The project represents the country’s “greatest opportunity to see a shift in conservation,” Bill said. But collaboration is “the only way we will achieve it.”
The volunteers, who each paid to come on the trip, wake every morning in their bunks on the Southern Winds, eat breakfast and get the day’s instructions. They pull on wet-weather gear, which had to clear stringent quarantine measures before departure, and clamber into inflatable dinghies. Then it’s a quick ride across the still waters of the fjords, dodging seals on the coastline and watching rogue waves carefully to time a leap for the rocks.
On Coal Island, they tramp through the dripping rainforest. They bang rebar into the ground to fully secure each trap, since even a hungry stoat will be scared off by unexpected movement.
All the while, birds mostly lost now from the mainland flit and call above them: the saddleback, with its distinctive chestnut markings and a voice like a car refusing to start; the kaka, the raucous, chatty parrot with flashy red underwings; and the kakariki, the small, bright parakeet named with the Maori word for green.
A helicopter lands one afternoon on the island’s beach with a surprise for the volunteers: two Haast tokoeka kiwis, crouching on towels in wooden boxes. They are the rarest kind of New Zealand’s nocturnal, flightless icon, listed as “nationally critical” — one level below extinct. Only 400 survive today.
“This is what we work for,” King says. “It’s not all doom and gloom and stoats.”
The group walks a short way into the bush to release the birds. At a year old, they’re big and heavy enough to fight off predators.
Dee Wainui has come for the occasion as a representative of the Kai Tahu iwi. This day is personal for her. Her father was beaten as a youth for speaking Maori at school, so she never learned it at home while growing up. Her involvement in conservation efforts on nearby Stewart Island-Rakiura and in her community of Riverton is her way of helping to reverse some of the damage wrought by colonization.
“It’s a game changer,” she says. “This is mahi [work] that I’m blessed to do. You can go back with your mokopuna [grandchildren] and say: ‘I planted that tree. Our manu[birds] are here because of that.’ ”
“What will happen if we don’t?” she asks. “We won’t have anything.”

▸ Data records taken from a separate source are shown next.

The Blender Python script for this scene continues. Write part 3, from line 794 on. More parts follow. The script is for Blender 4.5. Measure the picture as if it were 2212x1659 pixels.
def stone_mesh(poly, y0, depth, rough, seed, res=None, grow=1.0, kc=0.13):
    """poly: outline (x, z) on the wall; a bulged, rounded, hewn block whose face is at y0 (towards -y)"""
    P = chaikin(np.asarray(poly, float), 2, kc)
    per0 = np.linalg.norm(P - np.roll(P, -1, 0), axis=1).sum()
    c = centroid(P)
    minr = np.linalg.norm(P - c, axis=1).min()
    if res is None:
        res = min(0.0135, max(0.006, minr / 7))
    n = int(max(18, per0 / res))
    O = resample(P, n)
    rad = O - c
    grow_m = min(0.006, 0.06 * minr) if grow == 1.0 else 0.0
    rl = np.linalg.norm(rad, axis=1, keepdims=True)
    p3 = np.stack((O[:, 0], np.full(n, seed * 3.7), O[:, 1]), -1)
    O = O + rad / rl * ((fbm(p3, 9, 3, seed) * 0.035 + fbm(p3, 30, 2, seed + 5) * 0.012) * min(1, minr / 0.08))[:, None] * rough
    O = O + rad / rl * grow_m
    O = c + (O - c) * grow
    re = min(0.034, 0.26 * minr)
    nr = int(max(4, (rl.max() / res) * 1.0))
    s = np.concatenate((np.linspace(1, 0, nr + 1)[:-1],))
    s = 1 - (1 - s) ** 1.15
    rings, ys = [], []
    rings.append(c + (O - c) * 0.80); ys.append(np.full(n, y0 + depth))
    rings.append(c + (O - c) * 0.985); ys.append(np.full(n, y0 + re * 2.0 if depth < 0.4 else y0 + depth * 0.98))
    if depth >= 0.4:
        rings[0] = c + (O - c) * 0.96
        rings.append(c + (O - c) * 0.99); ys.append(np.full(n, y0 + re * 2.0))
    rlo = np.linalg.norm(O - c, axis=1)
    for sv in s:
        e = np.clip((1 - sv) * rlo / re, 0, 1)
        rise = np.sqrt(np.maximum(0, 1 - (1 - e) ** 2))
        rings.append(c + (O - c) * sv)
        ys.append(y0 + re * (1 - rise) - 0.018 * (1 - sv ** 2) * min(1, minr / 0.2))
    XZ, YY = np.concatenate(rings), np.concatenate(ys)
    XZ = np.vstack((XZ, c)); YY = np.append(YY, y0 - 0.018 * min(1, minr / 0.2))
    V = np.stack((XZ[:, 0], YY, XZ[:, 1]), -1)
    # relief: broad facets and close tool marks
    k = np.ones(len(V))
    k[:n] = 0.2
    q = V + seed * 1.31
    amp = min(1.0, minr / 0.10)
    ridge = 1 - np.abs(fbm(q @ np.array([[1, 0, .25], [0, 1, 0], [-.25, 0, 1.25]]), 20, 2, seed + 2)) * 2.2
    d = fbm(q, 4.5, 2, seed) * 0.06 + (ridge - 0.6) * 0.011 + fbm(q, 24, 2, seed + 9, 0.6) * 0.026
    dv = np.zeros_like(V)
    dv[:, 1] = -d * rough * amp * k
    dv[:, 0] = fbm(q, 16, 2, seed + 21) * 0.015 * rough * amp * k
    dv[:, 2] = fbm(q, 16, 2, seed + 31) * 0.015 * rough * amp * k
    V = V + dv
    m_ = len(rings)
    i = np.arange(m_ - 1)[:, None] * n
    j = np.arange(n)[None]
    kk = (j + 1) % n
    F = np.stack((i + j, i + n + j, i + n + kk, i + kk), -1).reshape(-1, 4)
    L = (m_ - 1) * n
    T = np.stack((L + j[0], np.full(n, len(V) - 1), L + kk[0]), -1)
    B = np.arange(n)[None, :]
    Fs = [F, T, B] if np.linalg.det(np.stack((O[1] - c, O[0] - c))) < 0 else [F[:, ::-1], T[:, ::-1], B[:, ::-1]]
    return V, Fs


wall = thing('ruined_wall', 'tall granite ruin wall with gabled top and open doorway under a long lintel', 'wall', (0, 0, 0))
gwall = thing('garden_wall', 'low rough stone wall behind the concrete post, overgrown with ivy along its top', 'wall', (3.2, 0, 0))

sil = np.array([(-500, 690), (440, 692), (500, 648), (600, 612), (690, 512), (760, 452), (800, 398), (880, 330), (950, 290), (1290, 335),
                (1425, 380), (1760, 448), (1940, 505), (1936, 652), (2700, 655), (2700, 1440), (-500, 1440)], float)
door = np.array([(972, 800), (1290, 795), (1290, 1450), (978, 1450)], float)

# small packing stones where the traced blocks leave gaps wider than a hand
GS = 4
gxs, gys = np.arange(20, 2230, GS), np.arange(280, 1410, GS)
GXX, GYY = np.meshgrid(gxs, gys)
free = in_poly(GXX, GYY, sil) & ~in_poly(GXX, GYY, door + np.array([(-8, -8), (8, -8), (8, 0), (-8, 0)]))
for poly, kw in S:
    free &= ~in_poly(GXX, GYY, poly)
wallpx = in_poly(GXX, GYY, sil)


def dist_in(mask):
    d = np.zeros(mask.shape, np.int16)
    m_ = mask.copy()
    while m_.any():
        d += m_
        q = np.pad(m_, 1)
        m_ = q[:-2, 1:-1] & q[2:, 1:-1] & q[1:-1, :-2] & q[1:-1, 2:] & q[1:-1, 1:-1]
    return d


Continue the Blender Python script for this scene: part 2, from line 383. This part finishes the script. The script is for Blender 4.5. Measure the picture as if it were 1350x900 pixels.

After a Maori prayer, the kiwis are let go to scuffle into holes scraped for them under some beech trees. They’ll start exploring at dusk, joining about 40 others of their kind on the island. Even with very active management, increasing their numbers will take generations.
The Southern Winds finally weighs anchor and continues its journey. Along the way, there will be traps on other islands to check and re-bait — places where once-silent forests, where the ground and trees teemed with rats, are now coming back to life.
“It’s a passion,” King says. “Once you get hooked … you find it bloody hard to leave it.”